The Road to the Gold – part 3 – where to compete


I guess I’ll just start writing whatever seems important here as “notes to self” and then organize it all later. First, because I don’t have a “note to self” file on my computer. Second, because maybe some of the input can come in handy.

We were at Westside Barbell today but that’s not what I will discuss here. It’s one small item of my perception concerning the general attitude of very high performance powerlifters in the US towards competition.

All perception is biased, mine not any less. As someone opposed to hegemonic control in sports governance, I am happy with having multiple alternatives of environment, rules, gear use, etc. What sank in today is that this choice is very well used by American high performance PL since they seem to follow numbers. Good places to lift are those where you have high numbers. Period.

I thought consistency of rules would be a hot item, but it’s not. They take it for granted. I take it that the lack of consistency is not something they are much familiar with: it is more a South American and European concern.

It is one of the things that made me swear never to compete in Brazil again, since either you have “anything-goes” United Backyard Powerlifting or “random refereeing” IPF (“I don’t like you, I’ll pick a rule item to back my red light).

Not an issue here.

Mostly, the order of priorities in American PL (high performance, that is) decisions as to where to lift is: 1. Are the numbers good?; 2. How far from home?

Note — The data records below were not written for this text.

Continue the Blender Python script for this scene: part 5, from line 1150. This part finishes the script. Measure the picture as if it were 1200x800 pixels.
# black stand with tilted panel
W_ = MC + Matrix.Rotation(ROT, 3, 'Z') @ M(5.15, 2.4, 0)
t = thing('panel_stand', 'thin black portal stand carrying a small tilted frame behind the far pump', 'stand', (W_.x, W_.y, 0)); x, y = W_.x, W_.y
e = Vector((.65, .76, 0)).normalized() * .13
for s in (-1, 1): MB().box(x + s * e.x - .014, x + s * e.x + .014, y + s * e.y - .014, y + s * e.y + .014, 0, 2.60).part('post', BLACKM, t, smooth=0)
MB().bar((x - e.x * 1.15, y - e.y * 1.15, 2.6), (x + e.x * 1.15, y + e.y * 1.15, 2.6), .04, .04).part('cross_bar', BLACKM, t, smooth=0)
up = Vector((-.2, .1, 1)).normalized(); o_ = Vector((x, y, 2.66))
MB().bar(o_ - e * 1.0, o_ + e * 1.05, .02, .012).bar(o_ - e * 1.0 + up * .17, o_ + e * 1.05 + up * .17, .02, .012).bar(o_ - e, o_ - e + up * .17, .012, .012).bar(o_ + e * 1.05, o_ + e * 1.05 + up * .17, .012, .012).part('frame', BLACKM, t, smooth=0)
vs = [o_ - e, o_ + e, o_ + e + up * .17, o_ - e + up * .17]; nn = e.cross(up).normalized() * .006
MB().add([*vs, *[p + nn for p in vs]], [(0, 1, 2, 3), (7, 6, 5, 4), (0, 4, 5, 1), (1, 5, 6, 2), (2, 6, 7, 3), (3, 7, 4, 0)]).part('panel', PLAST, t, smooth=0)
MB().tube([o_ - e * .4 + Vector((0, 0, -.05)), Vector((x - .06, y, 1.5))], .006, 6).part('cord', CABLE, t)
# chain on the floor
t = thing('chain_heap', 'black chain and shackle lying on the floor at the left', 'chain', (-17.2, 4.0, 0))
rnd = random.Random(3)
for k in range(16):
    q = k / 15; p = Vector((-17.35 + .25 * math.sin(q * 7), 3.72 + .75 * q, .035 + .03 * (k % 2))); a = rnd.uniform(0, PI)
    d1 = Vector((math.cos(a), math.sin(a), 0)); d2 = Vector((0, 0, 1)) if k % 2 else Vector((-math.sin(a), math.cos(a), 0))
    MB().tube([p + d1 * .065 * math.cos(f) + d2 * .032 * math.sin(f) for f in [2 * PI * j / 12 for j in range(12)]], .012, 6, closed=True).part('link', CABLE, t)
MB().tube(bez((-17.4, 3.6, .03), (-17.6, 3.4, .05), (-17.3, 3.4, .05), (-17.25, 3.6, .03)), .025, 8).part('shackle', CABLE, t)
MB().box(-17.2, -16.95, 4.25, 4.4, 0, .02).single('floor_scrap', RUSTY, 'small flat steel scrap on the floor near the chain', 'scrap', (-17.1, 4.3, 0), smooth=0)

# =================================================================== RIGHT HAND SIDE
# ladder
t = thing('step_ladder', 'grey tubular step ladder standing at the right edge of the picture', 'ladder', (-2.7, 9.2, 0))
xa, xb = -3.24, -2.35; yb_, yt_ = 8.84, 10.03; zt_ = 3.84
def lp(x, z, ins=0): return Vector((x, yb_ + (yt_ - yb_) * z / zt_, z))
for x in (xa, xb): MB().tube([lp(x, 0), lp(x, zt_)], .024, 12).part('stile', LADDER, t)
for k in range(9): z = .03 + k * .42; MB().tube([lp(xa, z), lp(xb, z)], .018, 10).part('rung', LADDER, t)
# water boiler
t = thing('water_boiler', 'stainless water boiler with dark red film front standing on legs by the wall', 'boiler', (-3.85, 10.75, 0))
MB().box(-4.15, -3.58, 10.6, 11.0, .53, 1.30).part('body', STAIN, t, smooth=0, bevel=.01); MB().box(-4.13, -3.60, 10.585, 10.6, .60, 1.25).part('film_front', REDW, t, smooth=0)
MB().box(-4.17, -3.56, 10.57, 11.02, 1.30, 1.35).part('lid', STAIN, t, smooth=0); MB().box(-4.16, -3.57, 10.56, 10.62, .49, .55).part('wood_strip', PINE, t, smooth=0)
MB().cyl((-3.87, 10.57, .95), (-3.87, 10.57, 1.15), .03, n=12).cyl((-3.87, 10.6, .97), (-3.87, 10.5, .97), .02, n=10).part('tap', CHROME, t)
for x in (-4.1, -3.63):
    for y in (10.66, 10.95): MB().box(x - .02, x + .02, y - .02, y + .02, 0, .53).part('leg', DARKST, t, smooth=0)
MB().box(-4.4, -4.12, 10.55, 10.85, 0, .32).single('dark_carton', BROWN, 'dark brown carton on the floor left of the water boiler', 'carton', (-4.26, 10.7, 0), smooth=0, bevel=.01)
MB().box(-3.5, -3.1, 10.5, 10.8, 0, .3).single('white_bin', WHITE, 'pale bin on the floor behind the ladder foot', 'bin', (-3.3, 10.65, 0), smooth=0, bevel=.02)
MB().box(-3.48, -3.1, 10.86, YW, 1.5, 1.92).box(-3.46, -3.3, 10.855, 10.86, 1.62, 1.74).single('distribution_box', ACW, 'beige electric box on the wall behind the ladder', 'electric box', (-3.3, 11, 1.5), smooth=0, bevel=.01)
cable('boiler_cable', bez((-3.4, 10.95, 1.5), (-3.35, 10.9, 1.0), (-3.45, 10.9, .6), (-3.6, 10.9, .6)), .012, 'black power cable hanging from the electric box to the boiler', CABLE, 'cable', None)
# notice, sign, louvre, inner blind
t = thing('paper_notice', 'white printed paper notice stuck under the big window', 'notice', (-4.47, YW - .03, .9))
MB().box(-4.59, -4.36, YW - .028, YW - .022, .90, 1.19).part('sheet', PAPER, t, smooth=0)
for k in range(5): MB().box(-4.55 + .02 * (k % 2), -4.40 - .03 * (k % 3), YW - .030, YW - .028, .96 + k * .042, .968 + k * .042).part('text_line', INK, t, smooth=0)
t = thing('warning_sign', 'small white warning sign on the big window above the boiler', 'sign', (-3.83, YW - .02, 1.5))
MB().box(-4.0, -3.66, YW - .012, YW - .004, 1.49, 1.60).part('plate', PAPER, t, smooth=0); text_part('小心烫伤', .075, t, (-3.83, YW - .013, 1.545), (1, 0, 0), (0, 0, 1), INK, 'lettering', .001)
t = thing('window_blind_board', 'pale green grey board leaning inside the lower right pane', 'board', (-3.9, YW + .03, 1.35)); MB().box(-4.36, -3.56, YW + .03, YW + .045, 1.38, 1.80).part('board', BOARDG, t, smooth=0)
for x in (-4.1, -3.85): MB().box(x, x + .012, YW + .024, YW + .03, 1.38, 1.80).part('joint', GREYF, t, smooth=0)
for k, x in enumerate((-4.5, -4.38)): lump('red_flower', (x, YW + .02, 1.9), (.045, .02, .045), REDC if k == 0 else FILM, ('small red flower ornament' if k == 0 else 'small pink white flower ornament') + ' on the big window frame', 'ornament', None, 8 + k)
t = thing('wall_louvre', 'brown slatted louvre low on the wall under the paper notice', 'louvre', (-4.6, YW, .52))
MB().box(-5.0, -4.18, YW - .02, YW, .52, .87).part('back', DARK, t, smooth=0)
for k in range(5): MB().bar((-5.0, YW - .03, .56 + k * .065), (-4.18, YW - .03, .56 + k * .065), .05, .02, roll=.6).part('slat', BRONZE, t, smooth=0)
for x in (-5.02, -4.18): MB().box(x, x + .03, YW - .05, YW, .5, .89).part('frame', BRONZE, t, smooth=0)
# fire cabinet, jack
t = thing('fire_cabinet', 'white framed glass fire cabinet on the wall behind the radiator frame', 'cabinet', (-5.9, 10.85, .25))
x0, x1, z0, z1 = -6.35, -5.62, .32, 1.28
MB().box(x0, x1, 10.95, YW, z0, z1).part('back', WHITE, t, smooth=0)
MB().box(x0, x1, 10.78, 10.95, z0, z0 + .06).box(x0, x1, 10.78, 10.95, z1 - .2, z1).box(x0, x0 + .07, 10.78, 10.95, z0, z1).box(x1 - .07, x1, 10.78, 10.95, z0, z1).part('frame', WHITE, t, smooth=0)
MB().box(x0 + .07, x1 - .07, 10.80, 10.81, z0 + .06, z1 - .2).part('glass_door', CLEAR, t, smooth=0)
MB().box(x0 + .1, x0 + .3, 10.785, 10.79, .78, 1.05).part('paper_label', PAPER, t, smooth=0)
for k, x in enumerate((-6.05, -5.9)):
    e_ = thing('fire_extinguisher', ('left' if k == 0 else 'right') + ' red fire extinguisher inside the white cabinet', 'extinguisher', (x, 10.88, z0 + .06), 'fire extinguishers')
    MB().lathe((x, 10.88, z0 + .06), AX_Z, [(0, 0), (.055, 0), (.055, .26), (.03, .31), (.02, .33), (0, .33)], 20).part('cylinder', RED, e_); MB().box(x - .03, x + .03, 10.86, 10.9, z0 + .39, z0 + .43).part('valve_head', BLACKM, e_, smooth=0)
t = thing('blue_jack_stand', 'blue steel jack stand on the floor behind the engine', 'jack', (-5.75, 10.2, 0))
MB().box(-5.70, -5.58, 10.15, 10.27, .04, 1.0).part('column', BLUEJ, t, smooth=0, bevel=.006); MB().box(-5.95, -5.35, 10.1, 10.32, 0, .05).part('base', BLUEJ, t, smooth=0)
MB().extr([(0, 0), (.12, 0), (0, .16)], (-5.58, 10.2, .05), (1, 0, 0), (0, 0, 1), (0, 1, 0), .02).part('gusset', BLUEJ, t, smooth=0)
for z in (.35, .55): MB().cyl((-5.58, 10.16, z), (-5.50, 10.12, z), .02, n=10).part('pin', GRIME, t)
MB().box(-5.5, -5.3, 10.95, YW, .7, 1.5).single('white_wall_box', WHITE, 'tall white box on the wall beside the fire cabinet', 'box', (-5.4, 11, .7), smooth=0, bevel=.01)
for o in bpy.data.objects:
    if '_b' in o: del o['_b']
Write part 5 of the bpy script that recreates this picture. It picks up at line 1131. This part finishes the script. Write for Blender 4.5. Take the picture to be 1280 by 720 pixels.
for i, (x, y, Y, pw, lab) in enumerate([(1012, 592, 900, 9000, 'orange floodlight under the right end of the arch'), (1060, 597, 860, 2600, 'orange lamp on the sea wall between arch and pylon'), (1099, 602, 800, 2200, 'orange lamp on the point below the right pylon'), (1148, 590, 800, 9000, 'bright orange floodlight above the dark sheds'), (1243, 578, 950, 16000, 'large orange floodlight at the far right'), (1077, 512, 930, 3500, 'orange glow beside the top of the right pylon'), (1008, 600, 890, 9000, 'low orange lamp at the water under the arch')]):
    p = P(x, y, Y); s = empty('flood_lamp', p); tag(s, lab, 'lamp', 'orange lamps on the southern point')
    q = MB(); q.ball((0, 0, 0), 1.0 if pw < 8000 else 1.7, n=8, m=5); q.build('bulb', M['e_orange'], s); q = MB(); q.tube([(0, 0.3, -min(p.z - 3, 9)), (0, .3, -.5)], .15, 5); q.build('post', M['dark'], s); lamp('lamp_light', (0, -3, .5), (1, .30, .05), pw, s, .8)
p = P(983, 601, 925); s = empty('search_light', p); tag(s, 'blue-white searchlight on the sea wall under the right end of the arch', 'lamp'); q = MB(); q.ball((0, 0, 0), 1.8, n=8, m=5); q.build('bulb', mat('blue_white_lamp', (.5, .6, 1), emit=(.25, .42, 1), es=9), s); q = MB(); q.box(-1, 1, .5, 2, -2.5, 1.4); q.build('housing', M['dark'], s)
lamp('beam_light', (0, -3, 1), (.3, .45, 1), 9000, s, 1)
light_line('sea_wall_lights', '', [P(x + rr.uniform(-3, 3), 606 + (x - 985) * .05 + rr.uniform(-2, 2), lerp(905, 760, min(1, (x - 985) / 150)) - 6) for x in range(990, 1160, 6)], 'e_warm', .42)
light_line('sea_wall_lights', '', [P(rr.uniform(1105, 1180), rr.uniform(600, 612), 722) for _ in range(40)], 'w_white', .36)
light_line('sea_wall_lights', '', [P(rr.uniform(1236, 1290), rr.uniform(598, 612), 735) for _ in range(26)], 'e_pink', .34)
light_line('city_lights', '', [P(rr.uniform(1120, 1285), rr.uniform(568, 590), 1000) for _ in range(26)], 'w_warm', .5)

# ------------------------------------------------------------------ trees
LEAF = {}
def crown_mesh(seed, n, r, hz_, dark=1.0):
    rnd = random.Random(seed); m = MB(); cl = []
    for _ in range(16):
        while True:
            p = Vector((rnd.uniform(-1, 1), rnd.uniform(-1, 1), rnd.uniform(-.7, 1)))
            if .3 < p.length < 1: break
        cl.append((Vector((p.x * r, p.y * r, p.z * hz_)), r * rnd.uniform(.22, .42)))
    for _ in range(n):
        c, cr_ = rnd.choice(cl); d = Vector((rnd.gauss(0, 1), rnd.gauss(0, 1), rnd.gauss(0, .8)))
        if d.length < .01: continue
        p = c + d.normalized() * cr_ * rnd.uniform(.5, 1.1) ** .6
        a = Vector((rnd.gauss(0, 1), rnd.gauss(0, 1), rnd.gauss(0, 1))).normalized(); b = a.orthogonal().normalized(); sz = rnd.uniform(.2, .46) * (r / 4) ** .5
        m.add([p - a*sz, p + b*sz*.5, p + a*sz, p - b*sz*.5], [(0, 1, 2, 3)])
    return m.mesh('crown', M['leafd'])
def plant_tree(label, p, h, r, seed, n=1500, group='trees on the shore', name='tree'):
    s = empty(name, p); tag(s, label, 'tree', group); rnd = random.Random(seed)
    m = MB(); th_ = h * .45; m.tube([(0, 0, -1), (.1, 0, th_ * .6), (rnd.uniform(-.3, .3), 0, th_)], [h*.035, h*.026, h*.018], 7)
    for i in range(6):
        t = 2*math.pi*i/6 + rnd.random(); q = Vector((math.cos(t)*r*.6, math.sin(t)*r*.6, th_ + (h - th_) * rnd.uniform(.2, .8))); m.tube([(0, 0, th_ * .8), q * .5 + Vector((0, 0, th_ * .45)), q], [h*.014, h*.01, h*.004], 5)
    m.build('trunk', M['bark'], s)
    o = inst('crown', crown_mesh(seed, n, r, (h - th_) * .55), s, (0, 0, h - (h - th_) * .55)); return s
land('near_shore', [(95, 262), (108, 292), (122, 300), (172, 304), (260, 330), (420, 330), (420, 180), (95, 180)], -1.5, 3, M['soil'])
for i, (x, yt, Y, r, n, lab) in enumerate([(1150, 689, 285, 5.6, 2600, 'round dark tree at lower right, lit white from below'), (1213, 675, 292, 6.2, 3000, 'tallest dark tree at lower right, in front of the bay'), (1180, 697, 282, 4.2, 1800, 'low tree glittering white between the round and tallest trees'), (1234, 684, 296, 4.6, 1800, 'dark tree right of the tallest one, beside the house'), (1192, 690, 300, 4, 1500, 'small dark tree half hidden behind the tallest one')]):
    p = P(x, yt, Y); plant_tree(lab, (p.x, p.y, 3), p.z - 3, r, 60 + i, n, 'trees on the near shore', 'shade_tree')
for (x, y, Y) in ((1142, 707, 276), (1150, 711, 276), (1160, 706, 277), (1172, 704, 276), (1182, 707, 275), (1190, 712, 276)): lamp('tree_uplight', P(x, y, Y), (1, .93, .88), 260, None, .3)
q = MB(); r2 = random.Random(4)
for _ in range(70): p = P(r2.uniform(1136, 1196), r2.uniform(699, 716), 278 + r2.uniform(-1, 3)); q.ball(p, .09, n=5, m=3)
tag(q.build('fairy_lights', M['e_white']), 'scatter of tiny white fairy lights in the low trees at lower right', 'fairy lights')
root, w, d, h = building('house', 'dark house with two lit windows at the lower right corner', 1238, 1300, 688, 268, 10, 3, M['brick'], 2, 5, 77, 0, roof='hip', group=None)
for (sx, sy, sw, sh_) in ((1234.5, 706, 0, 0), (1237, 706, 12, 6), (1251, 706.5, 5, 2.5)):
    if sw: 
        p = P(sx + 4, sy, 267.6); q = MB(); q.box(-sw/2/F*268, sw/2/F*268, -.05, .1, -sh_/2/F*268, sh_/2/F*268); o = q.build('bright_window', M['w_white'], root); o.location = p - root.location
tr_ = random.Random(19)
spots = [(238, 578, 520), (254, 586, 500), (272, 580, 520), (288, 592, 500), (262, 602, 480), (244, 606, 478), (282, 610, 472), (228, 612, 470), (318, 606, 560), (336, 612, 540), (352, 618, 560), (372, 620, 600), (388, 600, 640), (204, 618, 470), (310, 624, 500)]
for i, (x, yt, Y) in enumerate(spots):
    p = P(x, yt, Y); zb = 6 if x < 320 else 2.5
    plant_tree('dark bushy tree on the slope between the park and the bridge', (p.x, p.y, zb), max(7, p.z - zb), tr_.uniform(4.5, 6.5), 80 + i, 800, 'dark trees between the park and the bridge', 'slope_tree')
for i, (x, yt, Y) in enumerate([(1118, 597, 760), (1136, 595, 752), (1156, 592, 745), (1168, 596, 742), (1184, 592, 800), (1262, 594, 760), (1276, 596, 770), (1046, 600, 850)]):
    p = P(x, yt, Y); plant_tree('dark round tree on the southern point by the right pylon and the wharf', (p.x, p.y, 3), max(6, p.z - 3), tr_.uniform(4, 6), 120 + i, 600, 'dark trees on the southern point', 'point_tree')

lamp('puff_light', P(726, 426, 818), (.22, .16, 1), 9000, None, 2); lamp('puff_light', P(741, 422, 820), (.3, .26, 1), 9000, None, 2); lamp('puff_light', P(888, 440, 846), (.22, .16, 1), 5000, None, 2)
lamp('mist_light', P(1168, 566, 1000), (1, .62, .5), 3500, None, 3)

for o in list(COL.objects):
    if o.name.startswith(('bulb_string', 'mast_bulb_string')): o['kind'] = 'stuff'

Which makes me think that you need environments for everybody, but having the qualifiers standards raised very high in certain meets may lead to an interesting situation, organization-wise: few very strong lifters, easier to manage flights and more exciting battles on the platform.

Variety is healthy. It leads to all sorts of competitive environments and situations, but certainly it will eventually select certain extremely high standard meets where only the best athletes lift. Or won’t it? Will these be places that attract those people who already got enough attention in wider, less selective environments, won nice titles and now decided they had enough of the ego trip? Is that their “Wimbledon”?